(Dataset records)
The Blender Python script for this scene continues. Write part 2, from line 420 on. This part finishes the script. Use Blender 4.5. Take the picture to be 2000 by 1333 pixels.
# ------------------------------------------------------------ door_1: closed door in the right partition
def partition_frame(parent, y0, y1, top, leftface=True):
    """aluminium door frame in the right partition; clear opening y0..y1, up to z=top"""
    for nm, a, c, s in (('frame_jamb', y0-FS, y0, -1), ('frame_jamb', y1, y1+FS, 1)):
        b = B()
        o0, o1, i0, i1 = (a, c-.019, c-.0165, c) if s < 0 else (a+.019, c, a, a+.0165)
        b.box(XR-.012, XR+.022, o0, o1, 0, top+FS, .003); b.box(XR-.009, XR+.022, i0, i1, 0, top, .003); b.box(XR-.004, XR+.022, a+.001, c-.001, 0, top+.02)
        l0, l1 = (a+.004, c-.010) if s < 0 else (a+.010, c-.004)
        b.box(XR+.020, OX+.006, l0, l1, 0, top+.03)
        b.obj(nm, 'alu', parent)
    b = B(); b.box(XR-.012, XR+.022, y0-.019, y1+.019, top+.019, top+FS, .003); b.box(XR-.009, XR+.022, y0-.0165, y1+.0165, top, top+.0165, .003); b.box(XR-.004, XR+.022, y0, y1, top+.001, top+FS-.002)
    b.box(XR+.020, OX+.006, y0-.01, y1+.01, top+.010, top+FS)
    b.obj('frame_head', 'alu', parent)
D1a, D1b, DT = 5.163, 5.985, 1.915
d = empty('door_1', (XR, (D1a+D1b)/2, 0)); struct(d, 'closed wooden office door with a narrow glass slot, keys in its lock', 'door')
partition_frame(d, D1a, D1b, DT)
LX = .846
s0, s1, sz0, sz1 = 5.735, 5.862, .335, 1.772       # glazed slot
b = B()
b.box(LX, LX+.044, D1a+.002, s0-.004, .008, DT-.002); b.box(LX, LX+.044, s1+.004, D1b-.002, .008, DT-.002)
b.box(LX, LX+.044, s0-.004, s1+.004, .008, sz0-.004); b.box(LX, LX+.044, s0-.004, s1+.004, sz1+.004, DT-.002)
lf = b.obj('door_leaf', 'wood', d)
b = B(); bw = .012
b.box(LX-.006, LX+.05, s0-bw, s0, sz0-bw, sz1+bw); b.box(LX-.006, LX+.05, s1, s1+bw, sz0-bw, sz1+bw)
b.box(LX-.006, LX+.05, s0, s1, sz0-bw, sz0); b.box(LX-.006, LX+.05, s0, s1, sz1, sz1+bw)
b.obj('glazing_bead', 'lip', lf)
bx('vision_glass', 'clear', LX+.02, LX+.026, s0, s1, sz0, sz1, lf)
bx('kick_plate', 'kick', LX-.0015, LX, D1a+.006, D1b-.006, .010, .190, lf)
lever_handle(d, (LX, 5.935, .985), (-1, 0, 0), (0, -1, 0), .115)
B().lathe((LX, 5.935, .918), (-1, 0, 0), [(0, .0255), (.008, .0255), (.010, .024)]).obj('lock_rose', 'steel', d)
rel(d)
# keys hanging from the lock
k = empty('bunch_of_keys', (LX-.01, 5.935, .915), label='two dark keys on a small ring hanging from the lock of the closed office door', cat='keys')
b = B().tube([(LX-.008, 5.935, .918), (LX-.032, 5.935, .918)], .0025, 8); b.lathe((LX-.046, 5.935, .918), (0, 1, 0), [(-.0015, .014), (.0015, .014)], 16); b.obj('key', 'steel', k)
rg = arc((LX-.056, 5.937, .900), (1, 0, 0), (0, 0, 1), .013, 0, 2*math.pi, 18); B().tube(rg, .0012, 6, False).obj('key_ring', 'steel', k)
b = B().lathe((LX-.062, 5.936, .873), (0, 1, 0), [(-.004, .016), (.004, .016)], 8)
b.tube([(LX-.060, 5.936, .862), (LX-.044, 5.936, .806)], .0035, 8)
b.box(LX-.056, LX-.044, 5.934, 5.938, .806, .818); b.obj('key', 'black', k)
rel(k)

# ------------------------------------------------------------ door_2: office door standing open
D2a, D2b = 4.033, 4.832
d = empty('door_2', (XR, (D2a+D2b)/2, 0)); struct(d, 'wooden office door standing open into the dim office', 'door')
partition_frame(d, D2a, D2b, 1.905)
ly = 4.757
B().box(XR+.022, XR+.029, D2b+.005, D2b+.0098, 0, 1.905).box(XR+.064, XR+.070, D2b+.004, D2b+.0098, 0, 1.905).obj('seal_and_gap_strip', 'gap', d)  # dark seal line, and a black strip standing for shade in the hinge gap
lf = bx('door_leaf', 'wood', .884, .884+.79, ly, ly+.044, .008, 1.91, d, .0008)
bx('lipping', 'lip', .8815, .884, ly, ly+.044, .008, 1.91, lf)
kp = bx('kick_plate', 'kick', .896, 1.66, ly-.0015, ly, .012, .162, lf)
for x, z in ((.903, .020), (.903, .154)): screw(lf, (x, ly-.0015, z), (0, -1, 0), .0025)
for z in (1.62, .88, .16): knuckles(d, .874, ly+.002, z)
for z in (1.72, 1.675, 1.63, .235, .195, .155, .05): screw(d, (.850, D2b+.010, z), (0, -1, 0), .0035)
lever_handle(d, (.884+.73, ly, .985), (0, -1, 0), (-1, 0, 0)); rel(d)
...
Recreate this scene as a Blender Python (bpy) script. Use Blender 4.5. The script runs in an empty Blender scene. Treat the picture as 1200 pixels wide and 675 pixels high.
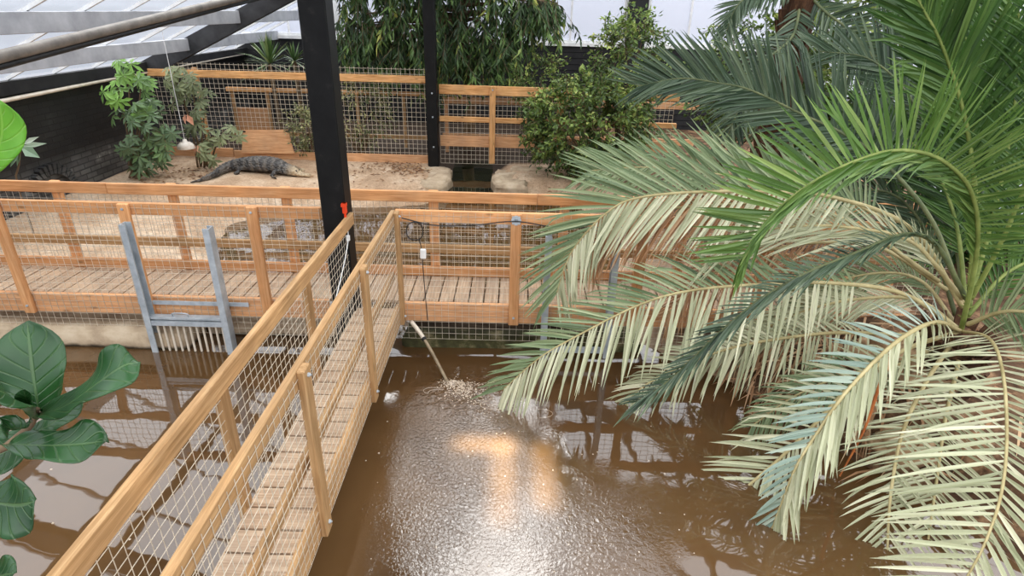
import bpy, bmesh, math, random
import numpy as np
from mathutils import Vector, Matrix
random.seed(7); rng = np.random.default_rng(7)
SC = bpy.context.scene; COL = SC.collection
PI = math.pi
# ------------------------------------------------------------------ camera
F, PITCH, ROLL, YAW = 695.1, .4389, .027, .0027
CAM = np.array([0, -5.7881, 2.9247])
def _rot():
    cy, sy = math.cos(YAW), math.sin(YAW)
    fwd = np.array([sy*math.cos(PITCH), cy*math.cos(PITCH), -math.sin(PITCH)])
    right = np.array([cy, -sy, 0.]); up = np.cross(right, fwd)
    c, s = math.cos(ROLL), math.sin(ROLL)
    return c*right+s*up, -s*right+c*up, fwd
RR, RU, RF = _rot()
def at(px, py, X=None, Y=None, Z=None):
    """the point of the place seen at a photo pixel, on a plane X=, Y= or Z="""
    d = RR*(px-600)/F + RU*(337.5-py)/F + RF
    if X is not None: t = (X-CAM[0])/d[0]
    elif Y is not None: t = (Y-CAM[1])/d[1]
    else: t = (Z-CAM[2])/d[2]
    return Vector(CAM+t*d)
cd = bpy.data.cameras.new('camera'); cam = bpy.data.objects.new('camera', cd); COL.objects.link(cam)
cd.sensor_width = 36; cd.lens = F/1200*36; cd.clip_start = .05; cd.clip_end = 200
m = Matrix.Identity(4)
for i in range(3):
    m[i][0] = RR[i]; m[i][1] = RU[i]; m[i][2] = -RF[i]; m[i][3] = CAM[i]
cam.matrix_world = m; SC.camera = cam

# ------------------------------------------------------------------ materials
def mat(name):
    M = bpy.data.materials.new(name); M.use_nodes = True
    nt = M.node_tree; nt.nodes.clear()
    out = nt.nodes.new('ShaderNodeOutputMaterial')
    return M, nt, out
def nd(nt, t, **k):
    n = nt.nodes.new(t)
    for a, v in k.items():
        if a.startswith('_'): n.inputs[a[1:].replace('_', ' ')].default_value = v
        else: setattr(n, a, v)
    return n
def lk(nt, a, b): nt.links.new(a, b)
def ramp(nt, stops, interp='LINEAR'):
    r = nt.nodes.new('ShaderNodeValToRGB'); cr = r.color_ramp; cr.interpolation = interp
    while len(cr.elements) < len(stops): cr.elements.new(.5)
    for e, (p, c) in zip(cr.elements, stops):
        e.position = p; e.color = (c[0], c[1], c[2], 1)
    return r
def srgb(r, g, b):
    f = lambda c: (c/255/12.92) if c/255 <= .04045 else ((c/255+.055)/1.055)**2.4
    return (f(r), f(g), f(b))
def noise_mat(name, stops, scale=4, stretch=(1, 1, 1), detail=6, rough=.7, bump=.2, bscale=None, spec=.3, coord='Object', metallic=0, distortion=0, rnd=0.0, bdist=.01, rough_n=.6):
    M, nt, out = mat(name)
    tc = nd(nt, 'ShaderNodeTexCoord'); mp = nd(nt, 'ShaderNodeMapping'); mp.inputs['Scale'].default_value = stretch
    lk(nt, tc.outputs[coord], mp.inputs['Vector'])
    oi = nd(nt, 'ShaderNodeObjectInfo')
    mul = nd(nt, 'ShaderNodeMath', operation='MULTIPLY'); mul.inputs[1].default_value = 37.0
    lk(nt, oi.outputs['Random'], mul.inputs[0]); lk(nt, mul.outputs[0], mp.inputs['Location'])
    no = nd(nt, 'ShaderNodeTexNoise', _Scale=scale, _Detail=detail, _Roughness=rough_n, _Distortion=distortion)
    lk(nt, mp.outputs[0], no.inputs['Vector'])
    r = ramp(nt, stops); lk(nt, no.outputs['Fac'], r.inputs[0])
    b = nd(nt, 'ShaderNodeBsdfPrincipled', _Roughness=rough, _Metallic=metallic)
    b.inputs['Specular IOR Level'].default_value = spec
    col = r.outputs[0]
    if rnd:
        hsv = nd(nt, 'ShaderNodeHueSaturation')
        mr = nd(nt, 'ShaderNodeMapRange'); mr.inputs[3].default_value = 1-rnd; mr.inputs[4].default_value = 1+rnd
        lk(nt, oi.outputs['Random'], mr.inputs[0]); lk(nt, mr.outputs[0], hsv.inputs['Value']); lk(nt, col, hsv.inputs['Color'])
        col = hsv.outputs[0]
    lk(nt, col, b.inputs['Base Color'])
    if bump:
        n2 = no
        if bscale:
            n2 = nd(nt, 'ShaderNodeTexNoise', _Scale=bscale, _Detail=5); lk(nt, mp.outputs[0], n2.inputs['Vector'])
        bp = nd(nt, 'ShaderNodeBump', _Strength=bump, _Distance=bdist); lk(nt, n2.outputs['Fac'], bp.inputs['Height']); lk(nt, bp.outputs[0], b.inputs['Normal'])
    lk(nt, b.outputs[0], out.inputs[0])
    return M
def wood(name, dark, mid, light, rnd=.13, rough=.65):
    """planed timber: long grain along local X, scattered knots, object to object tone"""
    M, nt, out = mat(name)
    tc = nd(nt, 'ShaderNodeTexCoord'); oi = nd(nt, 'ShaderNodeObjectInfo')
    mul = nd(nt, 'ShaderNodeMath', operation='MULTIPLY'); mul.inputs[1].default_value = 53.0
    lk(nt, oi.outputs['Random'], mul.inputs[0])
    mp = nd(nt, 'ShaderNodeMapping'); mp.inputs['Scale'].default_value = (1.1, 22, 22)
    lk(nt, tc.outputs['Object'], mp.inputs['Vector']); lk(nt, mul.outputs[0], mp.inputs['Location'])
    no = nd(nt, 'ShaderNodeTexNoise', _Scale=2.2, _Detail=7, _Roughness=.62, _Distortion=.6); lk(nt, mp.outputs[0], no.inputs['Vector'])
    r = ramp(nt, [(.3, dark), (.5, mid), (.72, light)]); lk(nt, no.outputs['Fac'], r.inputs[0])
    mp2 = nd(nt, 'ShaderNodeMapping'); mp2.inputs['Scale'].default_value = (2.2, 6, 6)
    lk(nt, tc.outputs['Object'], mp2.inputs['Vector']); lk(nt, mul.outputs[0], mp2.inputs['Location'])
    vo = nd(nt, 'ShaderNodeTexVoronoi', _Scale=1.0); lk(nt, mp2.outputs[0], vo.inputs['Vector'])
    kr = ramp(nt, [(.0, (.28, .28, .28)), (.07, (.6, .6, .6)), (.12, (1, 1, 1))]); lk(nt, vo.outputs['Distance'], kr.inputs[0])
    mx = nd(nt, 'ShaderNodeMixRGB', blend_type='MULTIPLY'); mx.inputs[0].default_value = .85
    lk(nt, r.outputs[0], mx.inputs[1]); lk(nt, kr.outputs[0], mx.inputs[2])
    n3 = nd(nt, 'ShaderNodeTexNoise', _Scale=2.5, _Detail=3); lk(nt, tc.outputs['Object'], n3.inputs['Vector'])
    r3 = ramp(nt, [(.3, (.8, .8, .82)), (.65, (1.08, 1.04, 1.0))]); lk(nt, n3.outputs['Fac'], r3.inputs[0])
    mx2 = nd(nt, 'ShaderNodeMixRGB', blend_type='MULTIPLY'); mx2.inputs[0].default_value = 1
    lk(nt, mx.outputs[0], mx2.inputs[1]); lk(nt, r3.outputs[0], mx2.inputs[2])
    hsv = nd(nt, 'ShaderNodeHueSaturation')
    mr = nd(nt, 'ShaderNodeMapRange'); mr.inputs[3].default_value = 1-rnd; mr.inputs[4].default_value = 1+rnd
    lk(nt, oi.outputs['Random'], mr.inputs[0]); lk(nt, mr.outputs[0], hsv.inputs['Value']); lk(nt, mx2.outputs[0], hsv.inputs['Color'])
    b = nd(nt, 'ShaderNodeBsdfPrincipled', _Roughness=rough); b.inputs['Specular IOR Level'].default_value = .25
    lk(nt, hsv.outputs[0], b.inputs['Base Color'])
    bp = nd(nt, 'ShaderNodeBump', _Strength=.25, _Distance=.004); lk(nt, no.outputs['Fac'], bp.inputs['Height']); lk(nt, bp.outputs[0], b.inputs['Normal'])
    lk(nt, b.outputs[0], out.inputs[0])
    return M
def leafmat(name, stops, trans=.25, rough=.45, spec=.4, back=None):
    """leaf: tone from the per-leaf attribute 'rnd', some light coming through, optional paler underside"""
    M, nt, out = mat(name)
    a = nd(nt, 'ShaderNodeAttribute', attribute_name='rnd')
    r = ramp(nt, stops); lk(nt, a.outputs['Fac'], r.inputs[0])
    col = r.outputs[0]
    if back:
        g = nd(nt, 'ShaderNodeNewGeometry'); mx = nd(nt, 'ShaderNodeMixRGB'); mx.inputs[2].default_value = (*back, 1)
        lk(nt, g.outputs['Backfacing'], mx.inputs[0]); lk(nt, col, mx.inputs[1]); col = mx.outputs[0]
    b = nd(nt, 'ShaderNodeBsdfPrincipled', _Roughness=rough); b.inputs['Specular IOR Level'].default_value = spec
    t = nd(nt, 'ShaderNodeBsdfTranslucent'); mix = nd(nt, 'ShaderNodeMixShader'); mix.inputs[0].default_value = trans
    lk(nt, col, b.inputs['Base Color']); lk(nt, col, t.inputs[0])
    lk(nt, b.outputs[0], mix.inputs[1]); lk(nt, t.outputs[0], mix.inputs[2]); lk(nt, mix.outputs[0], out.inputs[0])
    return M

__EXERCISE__
In the records above, collect each line with "script".

__IN RESPONSE__
The Blender Python script for this scene continues. Write part 2, from line 420 on. This part finishes the script. Use Blender 4.5. Take the picture to be 2000 by 1333 pixels.
Recreate this scene as a Blender Python (bpy) script. Use Blender 4.5. The script runs in an empty Blender scene. Treat the picture as 1200 pixels wide and 675 pixels high.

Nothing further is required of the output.